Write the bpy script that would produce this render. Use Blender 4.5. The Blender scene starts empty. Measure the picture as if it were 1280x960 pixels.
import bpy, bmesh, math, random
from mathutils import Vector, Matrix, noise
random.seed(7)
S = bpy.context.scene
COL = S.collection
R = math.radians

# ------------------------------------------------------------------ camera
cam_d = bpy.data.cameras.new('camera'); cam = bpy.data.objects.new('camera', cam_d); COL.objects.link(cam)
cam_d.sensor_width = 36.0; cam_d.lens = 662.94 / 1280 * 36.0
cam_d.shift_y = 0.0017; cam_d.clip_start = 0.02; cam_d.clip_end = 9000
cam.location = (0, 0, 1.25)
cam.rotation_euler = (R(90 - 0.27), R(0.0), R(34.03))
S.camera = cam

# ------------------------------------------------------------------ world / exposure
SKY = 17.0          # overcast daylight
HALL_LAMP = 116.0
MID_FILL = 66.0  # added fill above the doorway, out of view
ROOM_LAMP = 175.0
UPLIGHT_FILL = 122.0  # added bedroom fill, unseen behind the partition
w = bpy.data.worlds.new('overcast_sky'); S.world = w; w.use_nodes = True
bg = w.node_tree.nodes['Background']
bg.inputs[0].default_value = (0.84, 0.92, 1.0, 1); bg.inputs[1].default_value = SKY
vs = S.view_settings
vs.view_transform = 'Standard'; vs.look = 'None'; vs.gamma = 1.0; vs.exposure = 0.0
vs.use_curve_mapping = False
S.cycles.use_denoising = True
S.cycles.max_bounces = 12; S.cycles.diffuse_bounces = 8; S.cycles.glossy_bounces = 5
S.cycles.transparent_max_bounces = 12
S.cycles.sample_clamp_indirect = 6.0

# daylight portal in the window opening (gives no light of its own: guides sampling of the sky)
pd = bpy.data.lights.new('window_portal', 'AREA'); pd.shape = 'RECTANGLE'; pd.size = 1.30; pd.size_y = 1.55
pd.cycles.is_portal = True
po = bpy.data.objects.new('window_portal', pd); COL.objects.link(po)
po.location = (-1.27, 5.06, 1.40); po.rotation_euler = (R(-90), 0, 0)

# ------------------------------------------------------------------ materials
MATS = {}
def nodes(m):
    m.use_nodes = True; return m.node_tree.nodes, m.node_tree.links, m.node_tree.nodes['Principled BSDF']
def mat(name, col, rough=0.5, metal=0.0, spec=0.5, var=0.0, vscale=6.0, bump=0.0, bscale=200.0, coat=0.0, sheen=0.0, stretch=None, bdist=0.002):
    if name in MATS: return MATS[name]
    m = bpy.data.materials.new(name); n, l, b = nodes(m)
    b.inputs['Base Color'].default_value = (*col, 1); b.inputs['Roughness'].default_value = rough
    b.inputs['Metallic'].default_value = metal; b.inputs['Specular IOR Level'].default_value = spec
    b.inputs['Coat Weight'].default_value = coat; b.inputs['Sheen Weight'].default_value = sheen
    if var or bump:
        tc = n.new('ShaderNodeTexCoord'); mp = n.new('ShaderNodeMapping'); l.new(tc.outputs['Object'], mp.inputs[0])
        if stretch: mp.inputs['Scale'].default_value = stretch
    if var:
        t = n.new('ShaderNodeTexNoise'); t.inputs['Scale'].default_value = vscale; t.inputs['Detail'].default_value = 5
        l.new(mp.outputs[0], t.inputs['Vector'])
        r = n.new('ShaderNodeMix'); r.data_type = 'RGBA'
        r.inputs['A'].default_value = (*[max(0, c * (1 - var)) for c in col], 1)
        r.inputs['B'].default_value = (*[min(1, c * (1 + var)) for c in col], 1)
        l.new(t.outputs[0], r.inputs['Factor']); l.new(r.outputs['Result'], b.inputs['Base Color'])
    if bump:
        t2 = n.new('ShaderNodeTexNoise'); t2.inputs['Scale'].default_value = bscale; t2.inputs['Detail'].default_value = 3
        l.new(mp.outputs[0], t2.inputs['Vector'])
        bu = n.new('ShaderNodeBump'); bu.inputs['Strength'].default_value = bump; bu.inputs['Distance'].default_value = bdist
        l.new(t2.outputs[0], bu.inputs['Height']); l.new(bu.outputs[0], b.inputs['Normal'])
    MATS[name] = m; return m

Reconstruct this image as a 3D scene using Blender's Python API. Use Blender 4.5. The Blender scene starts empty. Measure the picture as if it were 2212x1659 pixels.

* * *

_Your instructions_:
Write out the full listing exactly as given.

_Final result_:
Write the bpy script that would produce this render. Use Blender 4.5. The Blender scene starts empty. Measure the picture as if it were 1280x960 pixels.
import bpy, bmesh, math, random
from mathutils import Vector, Matrix, noise
random.seed(7)
S = bpy.context.scene
COL = S.collection
R = math.radians

# ------------------------------------------------------------------ camera
cam_d = bpy.data.cameras.new('camera'); cam = bpy.data.objects.new('camera', cam_d); COL.objects.link(cam)
cam_d.sensor_width = 36.0; cam_d.lens = 662.94 / 1280 * 36.0
cam_d.shift_y = 0.0017; cam_d.clip_start = 0.02; cam_d.clip_end = 9000
cam.location = (0, 0, 1.25)
cam.rotation_euler = (R(90 - 0.27), R(0.0), R(34.03))
S.camera = cam

# ------------------------------------------------------------------ world / exposure
SKY = 17.0          # overcast daylight
HALL_LAMP = 116.0
MID_FILL = 66.0  # added fill above the doorway, out of view
ROOM_LAMP = 175.0
UPLIGHT_FILL = 122.0  # added bedroom fill, unseen behind the partition
w = bpy.data.worlds.new('overcast_sky'); S.world = w; w.use_nodes = True
bg = w.node_tree.nodes['Background']
bg.inputs[0].default_value = (0.84, 0.92, 1.0, 1); bg.inputs[1].default_value = SKY
vs = S.view_settings
vs.view_transform = 'Standard'; vs.look = 'None'; vs.gamma = 1.0; vs.exposure = 0.0
vs.use_curve_mapping = False
S.cycles.use_denoising = True
S.cycles.max_bounces = 12; S.cycles.diffuse_bounces = 8; S.cycles.glossy_bounces = 5
S.cycles.transparent_max_bounces = 12
S.cycles.sample_clamp_indirect = 6.0

# daylight portal in the window opening (gives no light of its own: guides sampling of the sky)
pd = bpy.data.lights.new('window_portal', 'AREA'); pd.shape = 'RECTANGLE'; pd.size = 1.30; pd.size_y = 1.55
pd.cycles.is_portal = True
po = bpy.data.objects.new('window_portal', pd); COL.objects.link(po)
po.location = (-1.27, 5.06, 1.40); po.rotation_euler = (R(-90), 0, 0)

# ------------------------------------------------------------------ materials
MATS = {}
def nodes(m):
    m.use_nodes = True; return m.node_tree.nodes, m.node_tree.links, m.node_tree.nodes['Principled BSDF']
def mat(name, col, rough=0.5, metal=0.0, spec=0.5, var=0.0, vscale=6.0, bump=0.0, bscale=200.0, coat=0.0, sheen=0.0, stretch=None, bdist=0.002):
    if name in MATS: return MATS[name]
    m = bpy.data.materials.new(name); n, l, b = nodes(m)
    b.inputs['Base Color'].default_value = (*col, 1); b.inputs['Roughness'].default_value = rough
    b.inputs['Metallic'].default_value = metal; b.inputs['Specular IOR Level'].default_value = spec
    b.inputs['Coat Weight'].default_value = coat; b.inputs['Sheen Weight'].default_value = sheen
    if var or bump:
        tc = n.new('ShaderNodeTexCoord'); mp = n.new('ShaderNodeMapping'); l.new(tc.outputs['Object'], mp.inputs[0])
        if stretch: mp.inputs['Scale'].default_value = stretch
    if var:
        t = n.new('ShaderNodeTexNoise'); t.inputs['Scale'].default_value = vscale; t.inputs['Detail'].default_value = 5
        l.new(mp.outputs[0], t.inputs['Vector'])
        r = n.new('ShaderNodeMix'); r.data_type = 'RGBA'
        r.inputs['A'].default_value = (*[max(0, c * (1 - var)) for c in col], 1)
        r.inputs['B'].default_value = (*[min(1, c * (1 + var)) for c in col], 1)
        l.new(t.outputs[0], r.inputs['Factor']); l.new(r.outputs['Result'], b.inputs['Base Color'])
    if bump:
        t2 = n.new('ShaderNodeTexNoise'); t2.inputs['Scale'].default_value = bscale; t2.inputs['Detail'].default_value = 3
        l.new(mp.outputs[0], t2.inputs['Vector'])
        bu = n.new('ShaderNodeBump'); bu.inputs['Strength'].default_value = bump; bu.inputs['Distance'].default_value = bdist
        l.new(t2.outputs[0], bu.inputs['Height']); l.new(bu.outputs[0], b.inputs['Normal'])
    MATS[name] = m; return m

Reconstruct this image as a 3D scene using Blender's Python API. Use Blender 4.5. The Blender scene starts empty. Measure the picture as if it were 2212x1659 pixels.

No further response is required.